Burada ordularınız taşlarla belirtilmiş. Şehirleriniz ise ülkenize ait renklerle
sınırlandırılmış. Çok tanıdık değil mi? Tıpkı Total War’deki gibi...
Sıra bende
Imperial Glory 2 aşamalı bir oyun. İlk olarak taktik ekranı diye bahsettiğimiz
masaüstü karşımıza geliyor. Bu taktik ekranı oyunun ilk aşaması. Öyleki burada
herşey sıra tabanlı olarak hareket ediyor. Örneğin bir orduyu bulunduğu şehirden
çok fazla ilerdeki bir şehre taşıyamıyorsunuz. Tek bir seferde sadece
sınırınızda ki şehirlere geçebiliyorsunuz. Sonrasında “turn”ü beklemeniz
gerekiyor. Tabi bu sırada diğer medeniyetler de hareketleniyorlar. Onlarda
haritada ki farklı noktalara ulaşmaya çalışıyorlar.
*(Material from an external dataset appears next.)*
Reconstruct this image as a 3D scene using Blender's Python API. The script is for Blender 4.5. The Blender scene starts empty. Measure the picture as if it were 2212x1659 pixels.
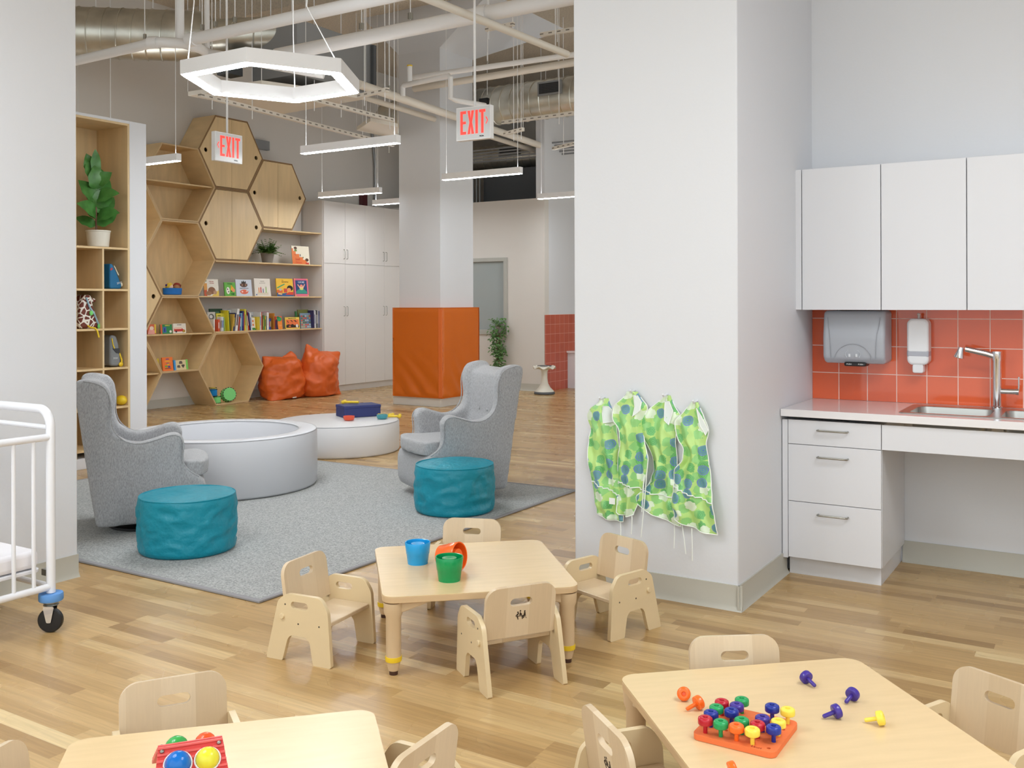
import bpy, bmesh, math, random
from mathutils import Vector, Matrix, noise
PI = math.pi
SC = bpy.context.scene
COL = SC.collection
random.seed(7)

# ------------------------------------------------------------------ camera
F_PX, PY, YAW, ROLL, EYE = 2089.48, 653.1, 0.557444, -0.0029948, 1.41
RT = Vector((math.cos(YAW), math.sin(YAW), 0)); FW = Vector((-math.sin(YAW), math.cos(YAW), 0)); UP = Vector((0, 0, 1))
cr, sr = math.cos(ROLL), math.sin(ROLL)
cam_d = bpy.data.cameras.new('camera'); cam = bpy.data.objects.new('camera', cam_d); COL.objects.link(cam)
cam_d.sensor_fit = 'HORIZONTAL'; cam_d.sensor_width = 36
cam_d.lens = F_PX / 2212 * 36
cam_d.shift_y = -(829.5 - PY) / 2212
cam_d.clip_start = 0.05; cam_d.clip_end = 100
rx = RT * cr + UP * sr; ux = UP * cr - RT * sr; bx_ = -FW
cam.matrix_world = Matrix(((rx.x, ux.x, bx_.x, 0), (rx.y, ux.y, bx_.y, 0), (rx.z, ux.z, bx_.z, EYE), (0, 0, 0, 1)))
SC.camera = cam

def ray(x, y):
    u = (x - 1106) / F_PX; v = (y - PY) / F_PX
    return RT * (cr * u + sr * v) - UP * (-sr * u + cr * v) + FW
def at_height(x, y, z):
    d = ray(x, y); t = (z - EYE) / d.z
    return Vector((0, 0, EYE)) + d * t

# ------------------------------------------------------------------ world, exposure
w = bpy.data.worlds.new('daylight'); SC.world = w; w.use_nodes = True
w.node_tree.nodes['Background'].inputs[0].default_value = (0.92, 0.98, 0.99, 1)
w.node_tree.nodes['Background'].inputs[1].default_value = 1.25
SC.view_settings.view_transform = 'Standard'; SC.view_settings.look = 'None'
SC.view_settings.gamma = 1; SC.view_settings.use_curve_mapping = False
SC.view_settings.exposure = 0.4
LAMP = 58.0          # emission of the lamp diffusers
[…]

Bu “sıra sisteminin” bir
diğer özelliği de, birim veya bina üretmeniz için gerekiyor olması. Örneğin atlı
suvari birliği üreteceksiniz, bunun için 2 “turn”ün geçmesi gerekiyor ya da
bölgesel bir hastane yaptıracaksınız, bunun içinde bir kaç turun geçmesini
bekliyoruz. Harita ekranı bununla da kalmıyor. Önemli binalar, şehrinizin
üzerinde simgeleriyle gözüküyolar. Tıpkı ordularınız gibi ancak tahmin edileceği
üzere hareket ettirilemiyorlar.
Şehirlerimize bina eklemeden birim çıkartamıyorsunuz. Bu yüzden öncelikle askeri
binalarınızı üretmeniz gerekiyor. Tam bu nokta da teknoloji ağacı devreye
giriyor. 4’e ayrılmış olan teknoloji ağacında bulabileceğiniz alt dallar şöyle:
Kaynak, Askeri, Politik ve Ticari.
Kaynaklarınızın üzerine giderseniz, materyallere daha kolay sahip olursunuz.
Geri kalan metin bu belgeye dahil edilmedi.